╭─ Provided material
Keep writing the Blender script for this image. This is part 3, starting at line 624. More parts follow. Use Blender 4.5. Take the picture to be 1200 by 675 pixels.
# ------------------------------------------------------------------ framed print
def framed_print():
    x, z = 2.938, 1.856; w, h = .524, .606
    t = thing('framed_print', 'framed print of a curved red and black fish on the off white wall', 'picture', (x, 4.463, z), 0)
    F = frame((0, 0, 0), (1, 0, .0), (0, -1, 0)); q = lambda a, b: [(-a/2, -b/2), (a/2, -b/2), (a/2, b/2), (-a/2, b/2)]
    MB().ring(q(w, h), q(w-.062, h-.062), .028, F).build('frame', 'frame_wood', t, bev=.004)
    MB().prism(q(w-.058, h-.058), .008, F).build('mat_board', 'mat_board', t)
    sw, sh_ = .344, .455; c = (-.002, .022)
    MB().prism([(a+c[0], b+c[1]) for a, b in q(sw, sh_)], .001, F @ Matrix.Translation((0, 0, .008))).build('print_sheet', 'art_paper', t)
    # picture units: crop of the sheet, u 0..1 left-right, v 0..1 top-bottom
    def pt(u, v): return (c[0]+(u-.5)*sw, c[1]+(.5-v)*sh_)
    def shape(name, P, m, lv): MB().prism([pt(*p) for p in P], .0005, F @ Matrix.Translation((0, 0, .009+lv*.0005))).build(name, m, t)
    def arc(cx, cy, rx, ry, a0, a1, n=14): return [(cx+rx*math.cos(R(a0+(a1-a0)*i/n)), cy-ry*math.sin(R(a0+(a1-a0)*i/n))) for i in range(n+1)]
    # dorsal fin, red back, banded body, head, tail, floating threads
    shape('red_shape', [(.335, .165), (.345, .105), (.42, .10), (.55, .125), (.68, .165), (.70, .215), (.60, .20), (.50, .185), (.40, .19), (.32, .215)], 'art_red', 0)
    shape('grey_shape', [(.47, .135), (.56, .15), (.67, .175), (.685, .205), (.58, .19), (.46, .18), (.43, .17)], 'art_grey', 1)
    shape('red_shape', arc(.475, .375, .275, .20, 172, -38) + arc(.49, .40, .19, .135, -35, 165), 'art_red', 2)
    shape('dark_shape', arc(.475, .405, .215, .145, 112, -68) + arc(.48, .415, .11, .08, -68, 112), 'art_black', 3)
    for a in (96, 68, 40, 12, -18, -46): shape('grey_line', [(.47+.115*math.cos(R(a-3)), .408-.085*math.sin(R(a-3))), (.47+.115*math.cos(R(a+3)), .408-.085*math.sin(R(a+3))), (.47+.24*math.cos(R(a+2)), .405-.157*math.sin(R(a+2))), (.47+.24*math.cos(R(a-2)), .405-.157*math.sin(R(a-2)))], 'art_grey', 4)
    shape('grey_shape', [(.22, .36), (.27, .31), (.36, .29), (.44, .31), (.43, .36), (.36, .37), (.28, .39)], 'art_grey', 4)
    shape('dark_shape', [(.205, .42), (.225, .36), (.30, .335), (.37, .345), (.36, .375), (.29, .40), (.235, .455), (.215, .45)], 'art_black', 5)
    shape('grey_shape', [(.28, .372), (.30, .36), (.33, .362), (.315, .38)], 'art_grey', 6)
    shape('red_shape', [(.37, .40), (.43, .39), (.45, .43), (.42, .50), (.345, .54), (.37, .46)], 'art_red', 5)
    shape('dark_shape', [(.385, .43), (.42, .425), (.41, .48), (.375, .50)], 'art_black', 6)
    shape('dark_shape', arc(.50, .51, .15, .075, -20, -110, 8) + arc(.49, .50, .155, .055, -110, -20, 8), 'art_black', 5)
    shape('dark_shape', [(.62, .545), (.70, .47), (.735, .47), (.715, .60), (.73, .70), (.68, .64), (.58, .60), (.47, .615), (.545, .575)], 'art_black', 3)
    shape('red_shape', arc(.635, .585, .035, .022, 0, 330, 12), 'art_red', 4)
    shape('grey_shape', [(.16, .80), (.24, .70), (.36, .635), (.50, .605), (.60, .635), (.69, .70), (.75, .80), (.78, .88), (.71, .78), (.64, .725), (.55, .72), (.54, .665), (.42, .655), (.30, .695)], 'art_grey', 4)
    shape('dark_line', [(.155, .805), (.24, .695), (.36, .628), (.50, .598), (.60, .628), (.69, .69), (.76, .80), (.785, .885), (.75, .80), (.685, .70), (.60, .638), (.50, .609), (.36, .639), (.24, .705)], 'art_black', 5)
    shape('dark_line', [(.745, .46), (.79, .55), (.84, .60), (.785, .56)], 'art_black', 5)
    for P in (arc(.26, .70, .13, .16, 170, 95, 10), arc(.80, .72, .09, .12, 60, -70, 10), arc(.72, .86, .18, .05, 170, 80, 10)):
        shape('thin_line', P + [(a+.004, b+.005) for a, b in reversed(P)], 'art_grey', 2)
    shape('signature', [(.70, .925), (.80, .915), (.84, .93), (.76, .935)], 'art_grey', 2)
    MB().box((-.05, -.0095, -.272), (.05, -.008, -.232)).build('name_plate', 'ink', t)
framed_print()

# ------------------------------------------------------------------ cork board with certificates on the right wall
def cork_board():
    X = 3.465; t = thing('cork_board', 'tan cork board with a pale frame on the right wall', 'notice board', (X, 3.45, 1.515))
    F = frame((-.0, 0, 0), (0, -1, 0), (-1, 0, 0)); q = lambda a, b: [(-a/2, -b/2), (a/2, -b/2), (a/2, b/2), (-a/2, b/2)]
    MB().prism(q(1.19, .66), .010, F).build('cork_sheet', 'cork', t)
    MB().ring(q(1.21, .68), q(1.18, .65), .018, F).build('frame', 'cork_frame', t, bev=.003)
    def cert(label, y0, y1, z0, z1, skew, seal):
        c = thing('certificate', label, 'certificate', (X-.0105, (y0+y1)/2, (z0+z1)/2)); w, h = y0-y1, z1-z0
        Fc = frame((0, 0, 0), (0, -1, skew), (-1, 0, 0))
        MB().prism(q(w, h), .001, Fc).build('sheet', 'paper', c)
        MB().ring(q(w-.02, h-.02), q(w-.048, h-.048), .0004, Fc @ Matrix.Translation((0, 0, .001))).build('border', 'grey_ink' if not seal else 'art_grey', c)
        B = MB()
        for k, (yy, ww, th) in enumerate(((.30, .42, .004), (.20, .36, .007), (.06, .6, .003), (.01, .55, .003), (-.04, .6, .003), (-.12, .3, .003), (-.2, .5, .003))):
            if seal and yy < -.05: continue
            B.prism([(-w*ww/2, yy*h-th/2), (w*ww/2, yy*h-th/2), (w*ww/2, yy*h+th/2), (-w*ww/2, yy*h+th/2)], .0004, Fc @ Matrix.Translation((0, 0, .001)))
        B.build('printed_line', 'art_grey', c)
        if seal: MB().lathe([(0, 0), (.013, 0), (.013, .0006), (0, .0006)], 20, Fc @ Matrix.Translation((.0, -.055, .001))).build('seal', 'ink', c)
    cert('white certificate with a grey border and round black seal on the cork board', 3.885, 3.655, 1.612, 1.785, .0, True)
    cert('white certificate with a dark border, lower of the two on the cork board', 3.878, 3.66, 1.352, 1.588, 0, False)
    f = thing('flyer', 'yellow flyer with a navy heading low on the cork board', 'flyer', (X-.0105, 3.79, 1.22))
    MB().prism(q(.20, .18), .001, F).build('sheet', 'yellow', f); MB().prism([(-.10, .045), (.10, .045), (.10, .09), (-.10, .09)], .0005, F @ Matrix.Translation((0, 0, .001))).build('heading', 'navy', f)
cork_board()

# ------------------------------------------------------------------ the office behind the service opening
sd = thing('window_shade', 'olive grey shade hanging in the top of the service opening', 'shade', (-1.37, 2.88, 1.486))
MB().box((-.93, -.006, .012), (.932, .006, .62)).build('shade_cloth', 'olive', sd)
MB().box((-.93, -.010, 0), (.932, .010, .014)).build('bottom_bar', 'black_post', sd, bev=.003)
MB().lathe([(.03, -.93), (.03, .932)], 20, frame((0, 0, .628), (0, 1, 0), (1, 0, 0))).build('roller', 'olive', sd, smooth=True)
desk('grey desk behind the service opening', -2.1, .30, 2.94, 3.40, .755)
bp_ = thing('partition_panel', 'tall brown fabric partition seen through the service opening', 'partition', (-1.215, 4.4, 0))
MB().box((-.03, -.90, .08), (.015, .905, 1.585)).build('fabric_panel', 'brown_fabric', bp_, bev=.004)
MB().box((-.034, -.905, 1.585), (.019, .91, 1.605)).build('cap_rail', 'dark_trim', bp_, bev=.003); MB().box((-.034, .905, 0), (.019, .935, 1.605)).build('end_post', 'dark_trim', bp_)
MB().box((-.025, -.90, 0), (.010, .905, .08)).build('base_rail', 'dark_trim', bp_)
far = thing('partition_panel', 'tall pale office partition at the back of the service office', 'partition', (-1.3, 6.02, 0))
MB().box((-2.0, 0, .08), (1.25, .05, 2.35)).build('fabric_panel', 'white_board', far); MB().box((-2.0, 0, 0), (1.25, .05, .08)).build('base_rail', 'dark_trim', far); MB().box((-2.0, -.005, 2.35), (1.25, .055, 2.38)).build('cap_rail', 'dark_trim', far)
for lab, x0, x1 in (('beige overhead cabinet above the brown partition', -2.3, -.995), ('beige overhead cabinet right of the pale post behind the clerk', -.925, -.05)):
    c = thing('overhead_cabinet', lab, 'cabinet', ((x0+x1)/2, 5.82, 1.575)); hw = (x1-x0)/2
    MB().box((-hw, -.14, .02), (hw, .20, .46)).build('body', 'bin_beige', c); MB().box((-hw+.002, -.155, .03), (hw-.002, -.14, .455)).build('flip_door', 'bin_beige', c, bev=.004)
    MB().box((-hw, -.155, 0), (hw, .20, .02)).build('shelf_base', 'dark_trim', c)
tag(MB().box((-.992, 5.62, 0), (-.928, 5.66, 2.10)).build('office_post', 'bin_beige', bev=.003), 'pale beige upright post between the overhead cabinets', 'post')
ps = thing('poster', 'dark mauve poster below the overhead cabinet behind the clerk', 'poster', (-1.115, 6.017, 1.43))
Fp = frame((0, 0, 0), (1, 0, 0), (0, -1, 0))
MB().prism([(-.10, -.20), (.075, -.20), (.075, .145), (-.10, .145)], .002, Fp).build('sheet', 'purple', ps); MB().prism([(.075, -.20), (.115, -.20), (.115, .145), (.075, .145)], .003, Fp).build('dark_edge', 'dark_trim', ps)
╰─
From the listing above, copy every line that includes the word "picture".

Keep writing the Blender script for this image. This is part 3, starting at line 624. More parts follow. Use Blender 4.5. Take the picture to be 1200 by 675 pixels.
    t = thing('framed_print', 'framed print of a curved red and black fish on the off white wall', 'picture', (x, 4.463, z), 0)
    # picture units: crop of the sheet, u 0..1 left-right, v 0..1 top-bottom